The latest version, Social Security Analyzer 2.0, which I recently tested, does an excellent job of optimizing Social Security benefits with a minimal number of inputs. All you need are the names of the clients, their status (single, married, widowed, divorced) their birthdates, their anticipated life expectancy and their primary insurance amount (PIA). This is the amount that clients can expect to receive if they retire at full retirement age. Clients should receive this estimate annually on their Social Security statement. They can also obtain it online from the Social Security Administration. In the case of a divorced person who was married for at least 10 years and did not remarry, the former spouse's PIA, as well as the date of divorce, is also necessary to analyze all options.

Once the data is entered, you push the "get results" button. The application runs a number of calculations based on the information provided. The first result is the summary page. It contains the recommended strategy, which is computed to provide the maximum benefit for the life expectancy or life expectancies provided. It clearly displays the total projected benefit over the full period and the maximum monthly benefit. In addition, it displays the cumulative benefits at five-year intervals over the life of the plan. A graph displays the recommended plan and contrasts it with two other pre-programmed scenarios: a short life expectancy and a long life expectancy scenario. This gives the advisor and the client immediate feedback on what the impact would be, under the recommended plan, should the life expectancy assumptions be off target.

The final portion of the summary page describes the recommended strategy. For a single person, it might be as simple as selecting an appropriate starting date. For a couple, the plan could be more complicated. For example, in one scenario I ran, the recommendation was for the husband to file a restricted application for spousal benefits at age 67, and for the wife, age 66, to begin benefits based on his earnings at that time. At age 70, the husband begins taking benefits based on his earnings. When the wife reaches age 70, she switches to benefits based on her earnings record; when the husband dies, she switches to survivor benefits.

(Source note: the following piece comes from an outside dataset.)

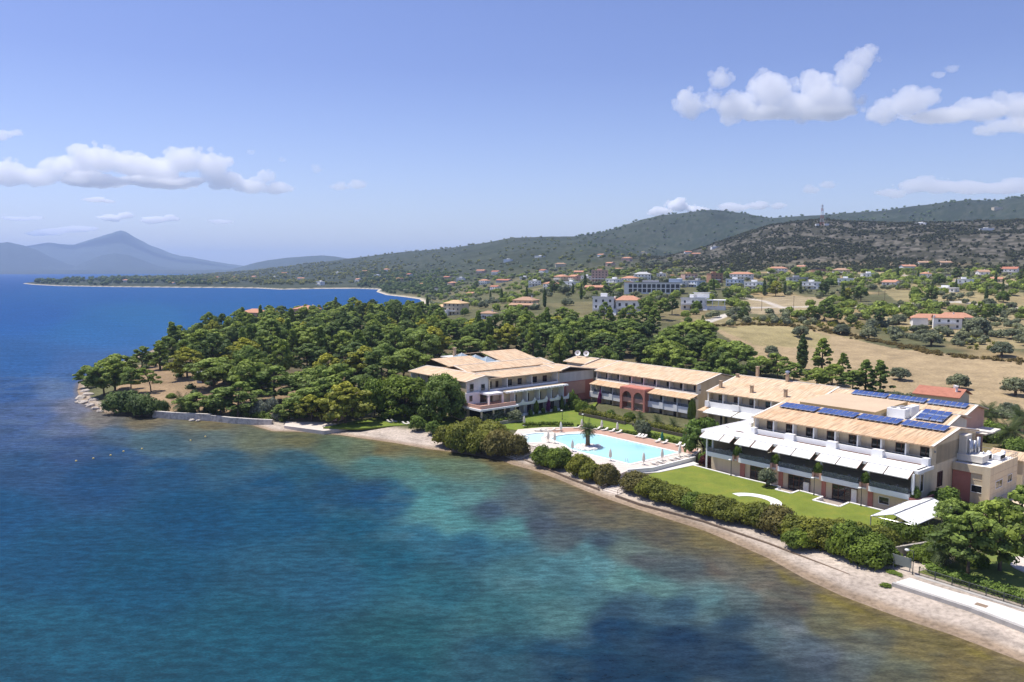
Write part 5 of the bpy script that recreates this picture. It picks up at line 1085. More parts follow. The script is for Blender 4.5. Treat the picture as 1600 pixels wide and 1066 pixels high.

Tabs across the top of the page give you access to additional functionality. The analyze tab provides a detailed description of the recommended plan. You can toggle between the recommended plan and the long or short life expectancy scenarios with the push of a button. A compare tab contrasts the recommended strategy with taking benefits early, at full retirement age or late. The summary page displays the recommended plan and a few others (early, FRA, delayed) under multiple life expectancy scenarios. There is also the ability for users to construct their own strategies and compare them to the ones provided by the program by default. For advanced users, the Advanced tab allows users to change assumptions about discount rates, COLA, life expectancies, tax rates, percent of Social Security taxable and client earnings in the years before retirement (age 62-66).

The reports tab allows users to create both a default and custom templates that output some or all of the factors we've discussed above in PDF format. The report template allows users to input some custom introductory text. It also includes a required disclosure page. The report provides an explanation of why the recommended strategy was selected, in plain English, and it discusses under what circumstances the recommended strategy might not be the best one. There's even a break-even analysis comparing two strategies, for example taking benefits early versus following the recommended plan. If you entered a recommended annual income need, the report will specify what percentage of that need will be met by Social Security income. Overall, I judged the report to be very well done.